Anyway, like you, I'll keep watching and hoping. I'm pretty sure a few episodes in will leave no alternative but to pick up the main thread and start running.


ps I'm loving the web-series! Congrats

Patrick said...

That focus on the absence of Farraday makes a lot of sense, and I think the producers really underestimated both how great a character he was, and how key he was to a logical exploration of the mysteries of the island. He was the only character who seemed interested in finding out why things were happening the way they were. His absence brings us right back to the early years dynamic of people never asking the right questions, and the show going in loops.

And, I cited House of M in a previous review as a similarly terrible alternate reality. Lost is a character based show in some respects, but it always a more conceptual and story based one, and, particularly with almost all the season one original cast, the characters just aren't deep enough or compelling enough to sustain the sort of consequence free short stories they're doing in the alt-verse. At this point, you could make your own alt-verse Jack episode by pausing every few minutes and playing a random clip from Party of Five.

Having someone get switched with their alternate reality counterpart would have been a great way to tie the timelines together and keep things much more interesting. That would give the characters more of a goal, when now they're basically sitting around getting exposition and waiting for the story to start up again.
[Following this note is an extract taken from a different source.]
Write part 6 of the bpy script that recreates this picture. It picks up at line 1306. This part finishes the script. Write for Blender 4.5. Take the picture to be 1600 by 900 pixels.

I think one of the biggest misconceptions that people had about the problems with seasons 2 and 3 is that the problem wasn't that we weren't getting answers, it was that episodes consisted solely of questions being raised without actual story happening. If the characters are developing and the story progressing, then 'answers' become a bonus, if nothing is happening and people are just sitting around, of course viewers are going to get frustrated at the lack of forward momentum.